Jakimowska, Ewa. 2019. “Gilles Deleuze and Michel Foucault on Plato’s "Statesman". From Appearances of Truth to the Critic of Power”. In Gremium. Studies in History, Culture and Politics, no. 13 (December). https://doi.org/10.34768/ig.vi13.321.

Abstract

Gilles Deleuze’s unique interpretation of Plato’s Statesman leads him to the conclusion that the Greek philosopher was not certain that it was possible to distinguish the sensory world as a reflection of the Ideas from a world that only impersonates that reflection.

In a post-modern take, a Platonic doubt regarding the possibility of recognising the truth opens the way to another philosophy where the world is a “copy without an original”, a simulation of a truth that, however, conceals its false face.

That property of the world, the possibility of simulating its reference to an objective reality concealed behind language means that the idea of Truth is exceptionally sensitive to political exploitation. According to post-modernists, Nietzsche is the precursor of this approach. He examined the political interests concealed behind the desire to tell the “truth” to other people, and also of imposing it on them by force.

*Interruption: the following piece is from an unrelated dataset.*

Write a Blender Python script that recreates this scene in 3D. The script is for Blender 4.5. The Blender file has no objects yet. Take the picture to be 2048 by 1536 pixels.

Michel Foucault took up this theme by recognising that the “truth” – particularly in the social sciences – has political significance: it serves to subjugate and invest individuals. The philosopher finds these practices in the contemporary and historical techniques of power. We cannot free ourselves of them without realization of the matter’s fictional nature and the unmasking of the deception of appearance, and in this sense “inverting” Plato’s philosophy, which – paradoxically – in Deleuze’s view he himself began.